■ **Dataset extract**
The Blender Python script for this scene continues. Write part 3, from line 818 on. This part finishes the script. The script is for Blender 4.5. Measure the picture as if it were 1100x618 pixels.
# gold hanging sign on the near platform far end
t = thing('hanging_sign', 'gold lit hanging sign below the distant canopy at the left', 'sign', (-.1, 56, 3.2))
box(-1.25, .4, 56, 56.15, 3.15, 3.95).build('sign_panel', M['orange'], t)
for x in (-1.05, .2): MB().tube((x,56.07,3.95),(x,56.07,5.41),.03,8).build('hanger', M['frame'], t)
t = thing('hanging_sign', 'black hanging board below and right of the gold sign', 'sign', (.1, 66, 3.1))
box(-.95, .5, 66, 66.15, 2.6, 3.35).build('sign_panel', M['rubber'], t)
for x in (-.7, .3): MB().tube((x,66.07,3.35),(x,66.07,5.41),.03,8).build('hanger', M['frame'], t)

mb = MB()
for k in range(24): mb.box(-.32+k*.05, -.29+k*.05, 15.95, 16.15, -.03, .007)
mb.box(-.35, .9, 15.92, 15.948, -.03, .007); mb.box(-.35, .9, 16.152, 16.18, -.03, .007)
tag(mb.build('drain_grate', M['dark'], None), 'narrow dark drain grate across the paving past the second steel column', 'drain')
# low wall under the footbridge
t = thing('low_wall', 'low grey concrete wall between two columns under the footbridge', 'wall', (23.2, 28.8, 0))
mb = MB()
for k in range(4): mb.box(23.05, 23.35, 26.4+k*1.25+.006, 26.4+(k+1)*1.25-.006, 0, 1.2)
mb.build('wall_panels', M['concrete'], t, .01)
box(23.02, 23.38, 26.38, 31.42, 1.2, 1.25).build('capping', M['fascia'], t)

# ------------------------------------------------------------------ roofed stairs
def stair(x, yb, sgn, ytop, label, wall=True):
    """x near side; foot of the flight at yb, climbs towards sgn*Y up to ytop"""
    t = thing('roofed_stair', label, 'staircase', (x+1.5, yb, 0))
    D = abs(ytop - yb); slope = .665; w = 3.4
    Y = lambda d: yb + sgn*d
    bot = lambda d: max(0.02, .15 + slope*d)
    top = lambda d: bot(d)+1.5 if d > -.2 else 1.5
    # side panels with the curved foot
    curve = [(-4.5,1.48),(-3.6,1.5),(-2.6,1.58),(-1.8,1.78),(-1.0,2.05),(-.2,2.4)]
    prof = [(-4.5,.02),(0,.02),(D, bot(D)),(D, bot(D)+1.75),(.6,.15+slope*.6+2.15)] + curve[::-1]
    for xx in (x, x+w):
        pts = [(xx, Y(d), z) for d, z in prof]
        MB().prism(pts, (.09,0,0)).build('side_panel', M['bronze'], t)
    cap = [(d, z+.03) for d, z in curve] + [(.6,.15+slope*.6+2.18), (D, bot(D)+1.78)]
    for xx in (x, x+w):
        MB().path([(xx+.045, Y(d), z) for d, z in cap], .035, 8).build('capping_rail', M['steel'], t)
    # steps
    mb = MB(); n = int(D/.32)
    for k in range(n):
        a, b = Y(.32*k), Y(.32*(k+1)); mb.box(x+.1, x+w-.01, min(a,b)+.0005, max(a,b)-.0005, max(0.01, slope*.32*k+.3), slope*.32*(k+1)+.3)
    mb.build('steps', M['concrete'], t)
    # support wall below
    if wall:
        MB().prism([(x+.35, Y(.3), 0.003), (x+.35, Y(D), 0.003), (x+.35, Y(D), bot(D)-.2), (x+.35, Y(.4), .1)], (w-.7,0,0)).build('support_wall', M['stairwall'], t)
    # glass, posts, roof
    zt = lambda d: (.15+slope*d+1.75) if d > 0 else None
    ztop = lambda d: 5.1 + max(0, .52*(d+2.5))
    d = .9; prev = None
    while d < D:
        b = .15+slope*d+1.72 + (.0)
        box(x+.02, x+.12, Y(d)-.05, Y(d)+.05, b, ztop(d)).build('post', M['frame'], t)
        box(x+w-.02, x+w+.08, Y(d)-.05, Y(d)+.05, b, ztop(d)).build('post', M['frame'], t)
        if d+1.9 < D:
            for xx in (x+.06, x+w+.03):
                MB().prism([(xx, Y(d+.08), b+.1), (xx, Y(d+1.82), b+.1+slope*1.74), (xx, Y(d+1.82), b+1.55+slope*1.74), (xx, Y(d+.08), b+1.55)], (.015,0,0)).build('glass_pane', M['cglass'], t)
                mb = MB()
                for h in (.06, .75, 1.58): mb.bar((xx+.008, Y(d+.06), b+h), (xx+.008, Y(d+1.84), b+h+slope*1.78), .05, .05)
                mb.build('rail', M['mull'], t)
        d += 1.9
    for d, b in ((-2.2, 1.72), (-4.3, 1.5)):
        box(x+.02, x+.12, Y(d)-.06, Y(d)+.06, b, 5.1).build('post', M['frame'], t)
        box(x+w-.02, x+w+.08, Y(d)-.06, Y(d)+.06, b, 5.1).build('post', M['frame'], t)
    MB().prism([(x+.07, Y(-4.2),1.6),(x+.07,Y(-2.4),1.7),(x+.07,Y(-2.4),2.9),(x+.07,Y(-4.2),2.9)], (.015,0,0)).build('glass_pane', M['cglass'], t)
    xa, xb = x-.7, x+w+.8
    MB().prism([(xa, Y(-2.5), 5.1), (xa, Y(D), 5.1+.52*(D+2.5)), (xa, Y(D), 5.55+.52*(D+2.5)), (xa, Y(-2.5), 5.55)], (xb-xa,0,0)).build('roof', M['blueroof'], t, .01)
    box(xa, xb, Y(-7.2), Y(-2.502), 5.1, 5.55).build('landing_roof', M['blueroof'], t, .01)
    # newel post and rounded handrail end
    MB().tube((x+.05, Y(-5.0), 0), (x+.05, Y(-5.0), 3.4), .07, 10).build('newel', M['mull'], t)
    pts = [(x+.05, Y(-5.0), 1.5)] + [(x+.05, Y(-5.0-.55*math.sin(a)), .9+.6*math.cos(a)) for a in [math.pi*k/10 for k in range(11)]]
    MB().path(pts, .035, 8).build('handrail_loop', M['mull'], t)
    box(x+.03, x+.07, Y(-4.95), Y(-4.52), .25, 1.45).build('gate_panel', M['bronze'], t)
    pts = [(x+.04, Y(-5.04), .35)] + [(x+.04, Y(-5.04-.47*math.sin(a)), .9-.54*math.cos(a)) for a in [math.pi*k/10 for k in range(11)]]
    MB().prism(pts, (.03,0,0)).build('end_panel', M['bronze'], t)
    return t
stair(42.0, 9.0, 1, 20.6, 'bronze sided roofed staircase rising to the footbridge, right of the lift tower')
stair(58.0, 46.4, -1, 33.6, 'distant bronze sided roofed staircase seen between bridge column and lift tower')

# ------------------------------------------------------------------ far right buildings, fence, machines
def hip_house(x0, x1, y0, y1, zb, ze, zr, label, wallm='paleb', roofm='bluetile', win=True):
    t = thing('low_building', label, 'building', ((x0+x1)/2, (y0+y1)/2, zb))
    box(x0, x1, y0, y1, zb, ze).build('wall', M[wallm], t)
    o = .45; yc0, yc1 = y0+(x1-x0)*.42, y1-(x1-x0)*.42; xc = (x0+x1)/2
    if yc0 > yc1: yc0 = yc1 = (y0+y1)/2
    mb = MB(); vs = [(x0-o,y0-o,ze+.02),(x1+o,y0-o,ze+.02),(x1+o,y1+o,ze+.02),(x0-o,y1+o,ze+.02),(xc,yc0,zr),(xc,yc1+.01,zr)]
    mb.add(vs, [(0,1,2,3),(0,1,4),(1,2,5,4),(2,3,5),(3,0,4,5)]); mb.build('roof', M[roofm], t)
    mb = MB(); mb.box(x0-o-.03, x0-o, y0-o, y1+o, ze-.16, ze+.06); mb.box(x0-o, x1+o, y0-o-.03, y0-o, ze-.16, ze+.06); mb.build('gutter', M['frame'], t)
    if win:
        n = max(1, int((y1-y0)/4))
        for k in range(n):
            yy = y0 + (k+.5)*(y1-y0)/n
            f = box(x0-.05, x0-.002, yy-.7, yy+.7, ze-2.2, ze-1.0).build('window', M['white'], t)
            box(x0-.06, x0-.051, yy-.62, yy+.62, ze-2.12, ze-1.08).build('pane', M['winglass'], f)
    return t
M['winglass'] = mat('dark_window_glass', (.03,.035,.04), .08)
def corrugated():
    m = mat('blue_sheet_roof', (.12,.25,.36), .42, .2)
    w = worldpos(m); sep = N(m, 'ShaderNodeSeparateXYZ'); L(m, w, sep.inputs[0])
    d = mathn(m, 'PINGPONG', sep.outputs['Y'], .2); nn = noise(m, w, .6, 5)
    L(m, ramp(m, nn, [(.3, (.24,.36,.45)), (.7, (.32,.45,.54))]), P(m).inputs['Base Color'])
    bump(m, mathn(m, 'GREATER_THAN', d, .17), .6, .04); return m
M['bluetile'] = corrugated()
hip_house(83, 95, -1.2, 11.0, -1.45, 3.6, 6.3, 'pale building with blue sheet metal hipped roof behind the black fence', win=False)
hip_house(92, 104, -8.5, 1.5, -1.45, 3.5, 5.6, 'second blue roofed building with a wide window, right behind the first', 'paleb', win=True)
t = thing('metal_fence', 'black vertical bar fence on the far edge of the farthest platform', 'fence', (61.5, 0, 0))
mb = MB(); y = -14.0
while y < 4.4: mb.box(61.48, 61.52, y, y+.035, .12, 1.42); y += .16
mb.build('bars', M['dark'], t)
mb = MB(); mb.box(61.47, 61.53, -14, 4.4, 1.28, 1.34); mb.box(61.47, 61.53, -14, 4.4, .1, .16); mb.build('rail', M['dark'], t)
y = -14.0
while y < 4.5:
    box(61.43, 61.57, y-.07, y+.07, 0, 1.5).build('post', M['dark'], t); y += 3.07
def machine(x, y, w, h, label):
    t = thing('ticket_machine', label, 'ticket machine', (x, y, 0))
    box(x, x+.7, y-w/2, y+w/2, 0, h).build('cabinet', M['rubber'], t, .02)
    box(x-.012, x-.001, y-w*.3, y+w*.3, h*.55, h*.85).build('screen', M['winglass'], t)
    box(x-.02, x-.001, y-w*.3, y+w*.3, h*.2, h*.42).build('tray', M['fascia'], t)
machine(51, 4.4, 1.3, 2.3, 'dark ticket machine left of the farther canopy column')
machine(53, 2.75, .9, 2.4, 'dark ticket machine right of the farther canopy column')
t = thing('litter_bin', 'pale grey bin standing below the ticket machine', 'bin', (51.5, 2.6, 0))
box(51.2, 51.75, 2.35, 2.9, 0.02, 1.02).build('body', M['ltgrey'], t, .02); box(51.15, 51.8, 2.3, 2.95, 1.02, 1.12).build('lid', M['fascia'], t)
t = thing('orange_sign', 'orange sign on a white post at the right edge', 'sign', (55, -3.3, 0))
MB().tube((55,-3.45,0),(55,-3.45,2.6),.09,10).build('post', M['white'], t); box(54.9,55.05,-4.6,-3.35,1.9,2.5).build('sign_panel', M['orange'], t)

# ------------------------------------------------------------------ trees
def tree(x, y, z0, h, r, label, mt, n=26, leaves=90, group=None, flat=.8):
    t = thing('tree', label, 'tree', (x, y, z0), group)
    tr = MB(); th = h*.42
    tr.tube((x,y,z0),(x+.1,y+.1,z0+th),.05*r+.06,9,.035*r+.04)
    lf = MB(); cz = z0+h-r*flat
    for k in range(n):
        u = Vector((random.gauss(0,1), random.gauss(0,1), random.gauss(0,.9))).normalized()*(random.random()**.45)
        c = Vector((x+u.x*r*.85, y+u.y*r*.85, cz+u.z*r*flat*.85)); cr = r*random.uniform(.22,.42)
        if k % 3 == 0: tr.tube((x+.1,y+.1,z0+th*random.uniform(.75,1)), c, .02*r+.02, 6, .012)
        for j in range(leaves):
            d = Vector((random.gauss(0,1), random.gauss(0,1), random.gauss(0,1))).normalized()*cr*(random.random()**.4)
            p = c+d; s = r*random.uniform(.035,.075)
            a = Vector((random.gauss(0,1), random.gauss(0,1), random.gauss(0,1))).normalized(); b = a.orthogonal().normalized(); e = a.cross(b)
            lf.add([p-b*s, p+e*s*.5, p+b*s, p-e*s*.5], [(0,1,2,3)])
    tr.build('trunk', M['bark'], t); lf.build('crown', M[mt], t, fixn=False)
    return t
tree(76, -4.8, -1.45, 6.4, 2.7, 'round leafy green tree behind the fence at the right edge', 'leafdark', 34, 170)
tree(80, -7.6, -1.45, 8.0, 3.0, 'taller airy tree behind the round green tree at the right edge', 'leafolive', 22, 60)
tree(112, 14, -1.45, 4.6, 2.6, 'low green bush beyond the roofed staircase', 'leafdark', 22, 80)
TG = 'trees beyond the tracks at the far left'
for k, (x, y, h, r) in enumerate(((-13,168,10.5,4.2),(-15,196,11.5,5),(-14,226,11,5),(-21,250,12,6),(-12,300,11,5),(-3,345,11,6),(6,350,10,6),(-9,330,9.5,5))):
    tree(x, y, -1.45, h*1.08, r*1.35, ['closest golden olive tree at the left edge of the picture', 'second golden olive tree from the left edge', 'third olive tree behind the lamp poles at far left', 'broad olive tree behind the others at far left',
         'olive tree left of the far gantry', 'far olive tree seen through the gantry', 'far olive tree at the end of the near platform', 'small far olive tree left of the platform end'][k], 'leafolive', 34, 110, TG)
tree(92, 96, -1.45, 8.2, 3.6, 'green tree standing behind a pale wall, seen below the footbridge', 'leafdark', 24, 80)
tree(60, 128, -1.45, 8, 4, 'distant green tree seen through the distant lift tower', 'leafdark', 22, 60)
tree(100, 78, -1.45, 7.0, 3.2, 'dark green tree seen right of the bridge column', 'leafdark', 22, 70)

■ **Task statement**
Look through the data above. Copy every line with the string "from" in it.

■ **Exercise solution**
The Blender Python script for this scene continues. Write part 3, from line 818 on. This part finishes the script. The script is for Blender 4.5. Measure the picture as if it were 1100x618 pixels.
    tree(x, y, -1.45, h*1.08, r*1.35, ['closest golden olive tree at the left edge of the picture', 'second golden olive tree from the left edge', 'third olive tree behind the lamp poles at far left', 'broad olive tree behind the others at far left',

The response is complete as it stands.